A treat awaits television as well as online cricket viewers across the world with a busy cricket season. The Cricket World Cup kicks off on February 14 followed by the Indian Premier League. But are advertisers really preparing for it in a big way or is it going to be like just another day in the office for them?
“In business terms, from a marketer’s perspective, just because there is IPL or World Cup, it does not mean he gets extra funds. It is dependent on the return on investments.
Return on investment is critical to many companies, international and Indian, which are listed because you cannot overspend in one or two quarters and not show disproportionate figures because it has an impact on your shares.
Quite a lot of funds will get pulled into this World Cup or an IPL and we might get an incremental overall spend increase. But it is not going to get a quantum leap,” according to Anil S Nair, CEO & Managing Partner, L&K Saatchi & Saatchi.
Partha Sinha, Director and Chief Strategy Officer at Publicis Group, believes that only specific brands may have a specific strategy in place and are looking at options apart from cricket.
“Some of the major sponsors including Pepsi, Vodafone and Airtel may have a specific strategy as events like these are a great platform to launch brands. However, cricket has outpriced itself and so most of the clients are looking at an alternative to cricket now.” According to the Ficci-KPMG Indian Media and Entertainment Industry Report 2014, the long-term outlook for TV advertising remains positive and advertising revenues are expected to grow at a 13 per cent compound annual growth rate (CAGR) between 2013-18.
At an aggregate level, the total TV advertising market is estimated to have grown around 9 per cent in 2013 to Rs 13,600 crore, lower than the 11 per cent projected the same year. Going forward, television advertising in India is expected to grow at a CAGR of 13 per cent over 2013-18, to reach Rs 22,000 crore.
The top 10 categories advertising on TV as per 2013 share included personal care/personal hygiene (15.7 per cent), food and beverages (13.3 per cent), services (8.1 per cent), hair care (4.7 per cent), auto (4.4 per cent), personal healthcare (3.3 per cent), personal accessories (3.1 per cent), household products (2.9 per cent), telecom/internet service providers (2.6 per cent), laundry (2.5 per cent).
Ficci goes on to say in the report that TRAI’s regulations and HD channels with shorter breaks on TV are driving ads to online medium. The TRAI introduced multiple advertising-related regulations on TV channels in 2013 such as only 12 minutes of ads on a channel in an hour, time gap between ad breaks and programming should be at least 15 minutes except if it is a live sporting event, no pop-up, part screen ads or drop down advertisements.
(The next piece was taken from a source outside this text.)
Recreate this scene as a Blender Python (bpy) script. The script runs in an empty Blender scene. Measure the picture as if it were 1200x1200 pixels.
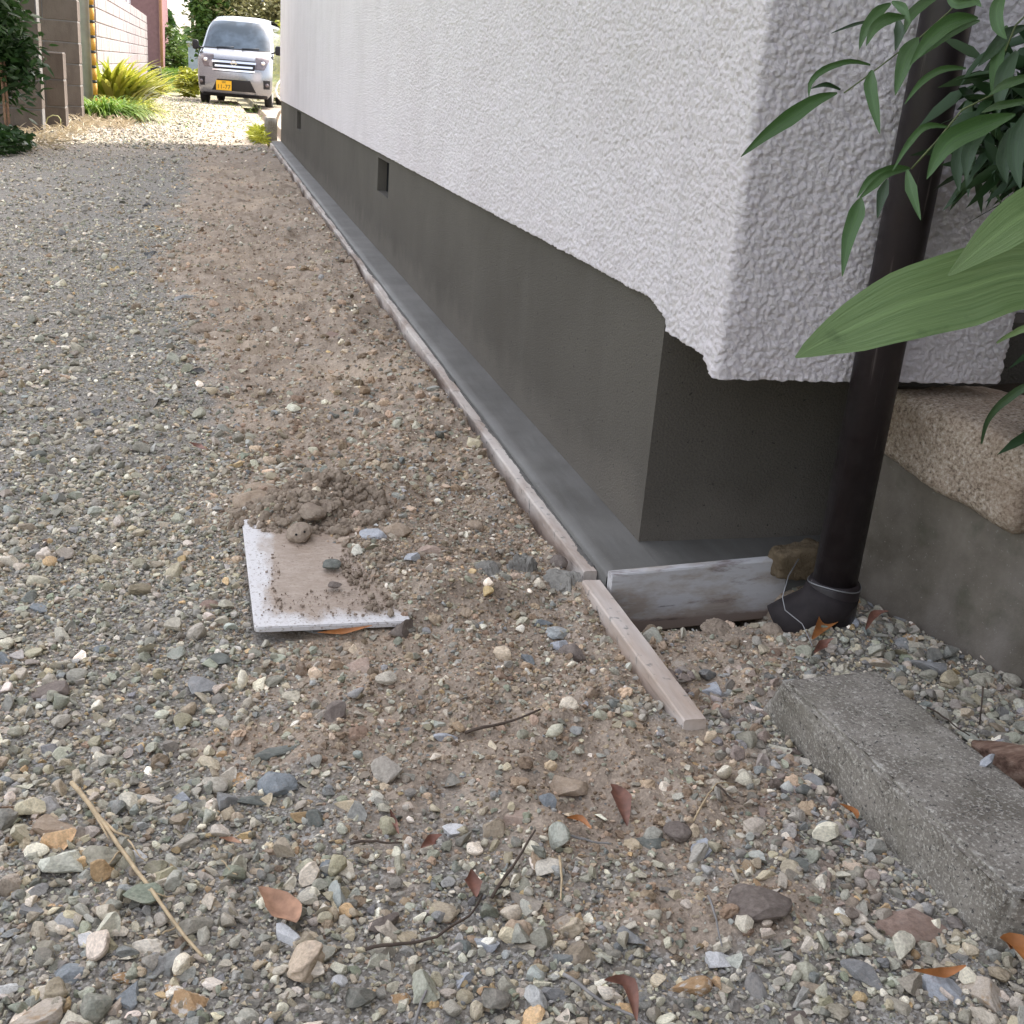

According to a recent report by Edelweiss, GroupM expects ad spends in India to register a 12.6 per cent growth (Year-on-Year) in 2015, similar to 12.5 per cent levels seen in 2014. If not for the general elections, overall ad spends in 2014 would have risen by around 10 per cent (YoY).
Thus, on a like-to-like basis, GroupM expects ad growth to improve by a huge around 260 basis point (YoY) in 2015. GroupM’s overall ad forecast is still lower than peers, Magna Global and WARC, which are forecasting 13.3-15.1 per cent overall ad growth in 2015.
Overall ad spends are expected to reach around Rs 49,000 crore in 2015, with TV (around Rs 22,400 crore), print (around Rs 16,900 crore) and digital (around Rs 4,700 crore) being key contributors. Underperformance by print at 5 per cent YoY growth in ad spends vis-à-vis 16 per cent YoY growth for TV is expected to continue in 2015 as well. GroupM mentions despite positive sentiment, advertisers continue to tread caution.
So, will sports channels laugh their way on to the bank or will the general entertainment channels (GECs) have their fair share of pie as far as advertising during these events are concerned? Experts believe that it is going to be a mixed bag.
“Advertisements in GECs don’t suffer right now but they will suffer during these events for sure because money is very limited. Come February-end onwards till May, GECs are going to have a tough time. India is still a single TV household largely and once cricket happens, cricket becomes the only thing that people watch. During this World Cup, GECs won’t suffer much as matches take place in the morning India time,” Nair adds.
The IPL is a made for TV format as it takes place during it is prime time. If you spread your spot buys evenly, it is a lesser risk compared to the World Cup. The current World Cup eats into the working days, it is a longer format and so your spot gets spread over a period of six hours as against IPL which is around three hours. “So, clients would have to take a view and I guess, most of them will split their money between these two except for the people who have earmarked funds years back,” Nair adds.
“Advertisers need to have a significant media spend for the World Cup. However, since the sport has become expensive from an advertiser's perspective, GECs are unlikely to suffer much during the World Cup,” Sinha says.